- SUPPLIED ENTRIES

BEGIN

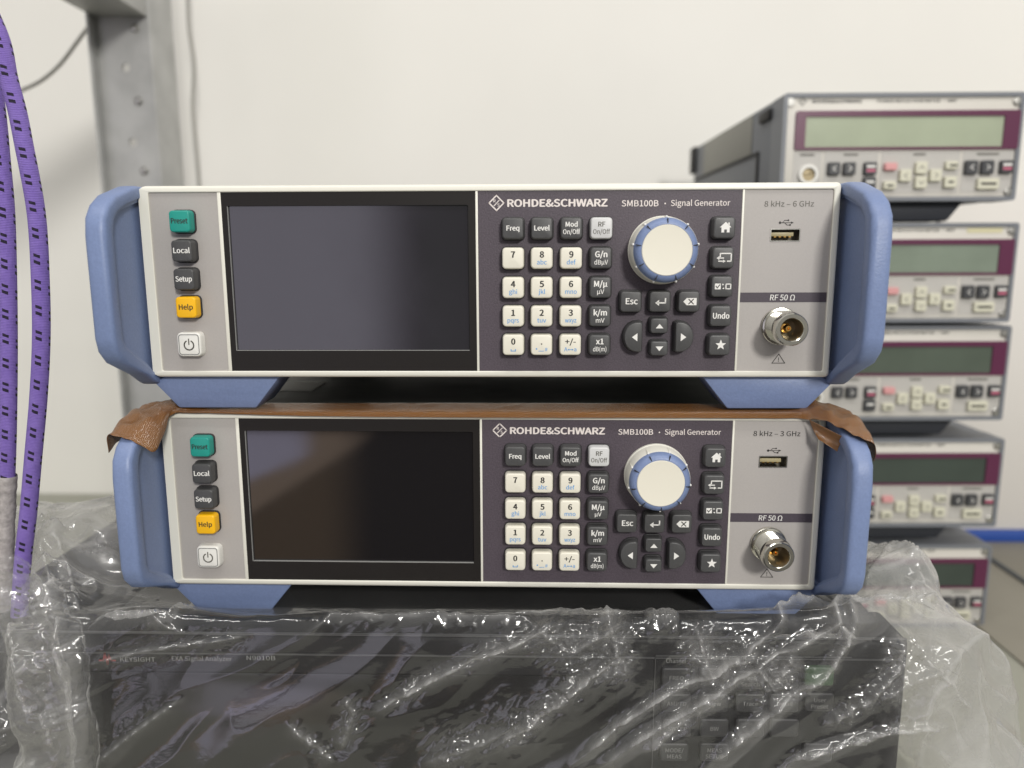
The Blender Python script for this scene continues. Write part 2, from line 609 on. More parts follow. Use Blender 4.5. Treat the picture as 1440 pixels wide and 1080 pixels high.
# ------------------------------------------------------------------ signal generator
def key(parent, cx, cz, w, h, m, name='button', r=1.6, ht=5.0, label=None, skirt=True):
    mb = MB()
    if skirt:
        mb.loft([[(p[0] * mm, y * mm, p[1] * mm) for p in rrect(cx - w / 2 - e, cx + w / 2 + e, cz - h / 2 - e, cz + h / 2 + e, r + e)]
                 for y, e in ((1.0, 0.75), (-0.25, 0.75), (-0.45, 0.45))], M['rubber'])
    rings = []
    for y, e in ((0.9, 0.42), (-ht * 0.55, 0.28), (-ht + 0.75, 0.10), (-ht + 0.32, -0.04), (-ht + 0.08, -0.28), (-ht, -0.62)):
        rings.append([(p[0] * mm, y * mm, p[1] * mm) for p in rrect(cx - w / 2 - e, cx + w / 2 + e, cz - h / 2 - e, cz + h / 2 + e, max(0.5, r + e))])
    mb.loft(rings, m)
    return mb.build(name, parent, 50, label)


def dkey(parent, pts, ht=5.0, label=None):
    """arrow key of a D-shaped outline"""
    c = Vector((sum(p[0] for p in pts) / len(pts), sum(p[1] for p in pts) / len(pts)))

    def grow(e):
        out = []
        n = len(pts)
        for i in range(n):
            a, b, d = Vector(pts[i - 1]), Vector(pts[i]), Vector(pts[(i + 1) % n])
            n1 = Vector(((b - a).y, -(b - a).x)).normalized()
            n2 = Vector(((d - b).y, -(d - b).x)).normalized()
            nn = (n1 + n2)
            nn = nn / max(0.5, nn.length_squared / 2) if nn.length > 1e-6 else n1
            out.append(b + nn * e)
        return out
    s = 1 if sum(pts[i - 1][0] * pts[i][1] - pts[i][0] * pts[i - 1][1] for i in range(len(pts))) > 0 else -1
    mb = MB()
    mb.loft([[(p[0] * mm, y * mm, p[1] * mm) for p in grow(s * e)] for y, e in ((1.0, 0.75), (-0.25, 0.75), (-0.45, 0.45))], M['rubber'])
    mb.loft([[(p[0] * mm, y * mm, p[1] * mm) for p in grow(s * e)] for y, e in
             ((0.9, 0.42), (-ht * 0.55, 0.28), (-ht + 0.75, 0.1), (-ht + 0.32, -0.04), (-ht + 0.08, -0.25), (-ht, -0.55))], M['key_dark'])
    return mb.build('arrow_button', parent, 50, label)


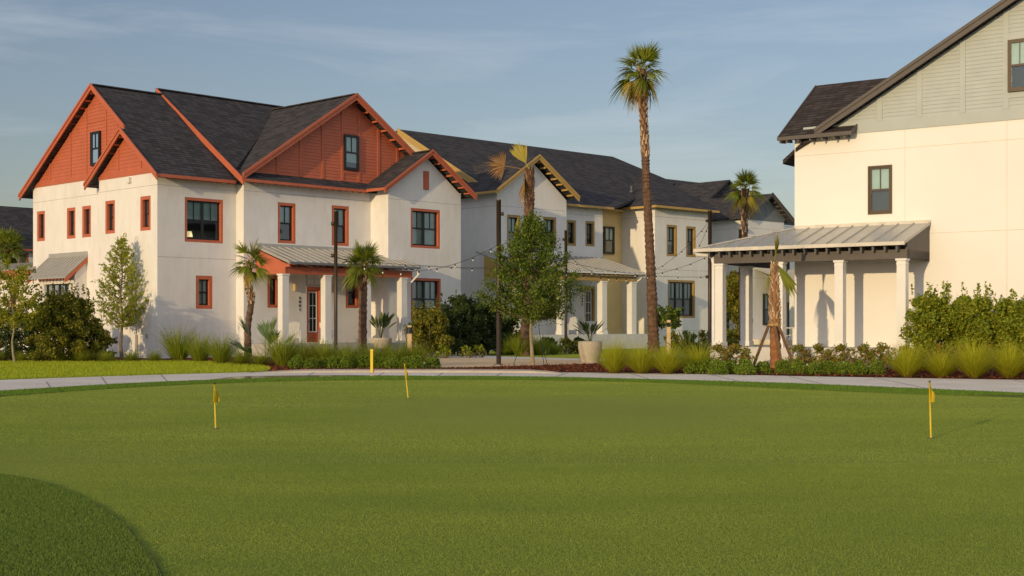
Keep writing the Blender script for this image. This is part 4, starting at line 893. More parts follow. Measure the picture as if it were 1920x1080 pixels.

END

- DIRECTIVE
Drop the images and repeat the data exactly.

- RESPONSE FOR THIS EXERCISE
The Blender Python script for this scene continues. Write part 2, from line 609 on. More parts follow. Use Blender 4.5. Treat the picture as 1440 pixels wide and 1080 pixels high.
# ------------------------------------------------------------------ signal generator
def key(parent, cx, cz, w, h, m, name='button', r=1.6, ht=5.0, label=None, skirt=True):
    mb = MB()
    if skirt:
        mb.loft([[(p[0] * mm, y * mm, p[1] * mm) for p in rrect(cx - w / 2 - e, cx + w / 2 + e, cz - h / 2 - e, cz + h / 2 + e, r + e)]
                 for y, e in ((1.0, 0.75), (-0.25, 0.75), (-0.45, 0.45))], M['rubber'])
    rings = []
    for y, e in ((0.9, 0.42), (-ht * 0.55, 0.28), (-ht + 0.75, 0.10), (-ht + 0.32, -0.04), (-ht + 0.08, -0.28), (-ht, -0.62)):
        rings.append([(p[0] * mm, y * mm, p[1] * mm) for p in rrect(cx - w / 2 - e, cx + w / 2 + e, cz - h / 2 - e, cz + h / 2 + e, max(0.5, r + e))])
    mb.loft(rings, m)
    return mb.build(name, parent, 50, label)


def dkey(parent, pts, ht=5.0, label=None):
    """arrow key of a D-shaped outline"""
    c = Vector((sum(p[0] for p in pts) / len(pts), sum(p[1] for p in pts) / len(pts)))

    def grow(e):
        out = []
        n = len(pts)
        for i in range(n):
            a, b, d = Vector(pts[i - 1]), Vector(pts[i]), Vector(pts[(i + 1) % n])
            n1 = Vector(((b - a).y, -(b - a).x)).normalized()
            n2 = Vector(((d - b).y, -(d - b).x)).normalized()
            nn = (n1 + n2)
            nn = nn / max(0.5, nn.length_squared / 2) if nn.length > 1e-6 else n1
            out.append(b + nn * e)
        return out
    s = 1 if sum(pts[i - 1][0] * pts[i][1] - pts[i][0] * pts[i - 1][1] for i in range(len(pts))) > 0 else -1
    mb = MB()
    mb.loft([[(p[0] * mm, y * mm, p[1] * mm) for p in grow(s * e)] for y, e in ((1.0, 0.75), (-0.25, 0.75), (-0.45, 0.45))], M['rubber'])
    mb.loft([[(p[0] * mm, y * mm, p[1] * mm) for p in grow(s * e)] for y, e in
             ((0.9, 0.42), (-ht * 0.55, 0.28), (-ht + 0.75, 0.1), (-ht + 0.32, -0.04), (-ht + 0.08, -0.25), (-ht, -0.55))], M['key_dark'])
    return mb.build('arrow_button', parent, 50, label)


Keep writing the Blender script for this image. This is part 4, starting at line 893. More parts follow. Measure the picture as if it were 1920x1080 pixels.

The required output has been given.